I have enjoyed reading all the reflections and rememberings of people from the past year.

I love seeing people’s #topnine on Instagram, but even more their descriptions and assessments of the pictures.

Something about remembering is powerful and vulnerable all at once. The end of a year and beginning of a new year provide the perfect opportunity to take time to do this.

But for many of us, this remembering is a practice that fades even as we get used to writing a new year after the month and year. It’s not something we make time to do in our day-to-day living.

Perhaps this new year calls us to a new spiritual discipline: the act of sustained remembering.

Many faith traditions take this invitation to remember and integrate it into their worship services each week by celebrating Eucharist or the Lord’s Supper.

This becomes something that grounds what we are doing each and every week to the disciples and Jesus. This becomes a chance to remember each time the people of God gather the sacrifice of God’s own son.
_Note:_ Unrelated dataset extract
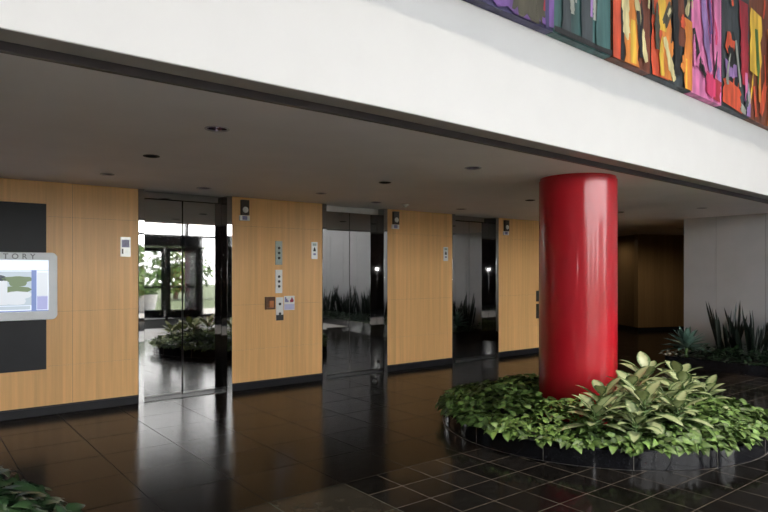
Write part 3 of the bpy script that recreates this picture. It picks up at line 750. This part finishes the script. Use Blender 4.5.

Remembering is full of both pain and joy, hurt and hope, and perhaps this is why more people don’t take the time to integrate the practice into their daily lives.

Sometimes, it is just easier to forget what we have experienced, especially when those experiences have been challenging and traumatic.

The act of remembering isn’t easy. It’s a call and an invitation to healing and wholeness even as it reminds us of our brokenness.

In this new year, I hope to reflect more on the way I spend my time and the way I plan to spend my time in hopes that I can be intentional and mindful of the opportunities to grow and change.

For it’s only in growing and changing that we make our way to wholeness and healing.